Wednesday 6 July 2016

Second bananas

Who is that behind the hero?

Another comment thread brought the problem of secondary characters in a novel to light.  How to make these co-stars come to life and not be merely placeholders?  You don’t want to have a fully-formed hero running around a bunch of cardboard silhouettes.

My method is to write biographies for each secondary character.  Not to the extent of the primary characters, to be sure, but a solid bit of background history.  This material is not for print.  If a moment pops up in the flow that allows for some of this material to be passed on, fine, but my intention is strictly as a reference for me.

For example, my recent book required a female hacker-electronics authority.  Not an “expert”.  Not one of these ultra geeks that can pierce any firewall and password with a ten second flurry of keyboarding fingers, but she knows her spuds.
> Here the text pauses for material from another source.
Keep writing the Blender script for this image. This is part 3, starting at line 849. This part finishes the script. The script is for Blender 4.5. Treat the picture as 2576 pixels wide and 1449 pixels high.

More or less randomly, I decided she hailed from Kentucky.  I may have just watched an episode of “Justified”.  She wasn’t a trailer trash hillbilly but leaned in that direction.  She liked monster trucks and muscle cars, but not as much as her siblings.  She decorated her laptop and gear with the same art as went on the muscle machines.  She’s got that “lone outcast” vibe, but not to the extreme “freak geek” level.  She hung out with the good ol’ boys on a tailgate party, though her mind kept drifting back to her computers.

I decided she rolled over on some other young blackhat hackers when their shenanigans crossed the line into real crime.  She was put into witness protection but hated it with a hot, bored hate.  She also has second thoughts on testifying in general.  She enters the story on the dodge from both the hackers and WITSEC marshals.  She’s got secrets and deflects questions however she can.

And so on and so forth.  There’s more on her personality and whatnot.  

As I say, none of this is intended to see print.  The reader won’t see any bio info dump.  It’s sole purpose is to give me a foundation upon which to stand when the Hero and she have to interact.  I now have a decent idea of how she’ll respond.  What sort of wisecracks.  In a drawl.  How guarded she is.  

I’m sure this is a classic method for any writer.  The somewhat tricky angle is not to be tempted to dump this all on the page.  It’s the “magic behind the curtain”.  Too many writers mop the creative sweat from their brow after a major load of research effort and think all that work HAS to be used in the story.  Thus is born tedious info bloat.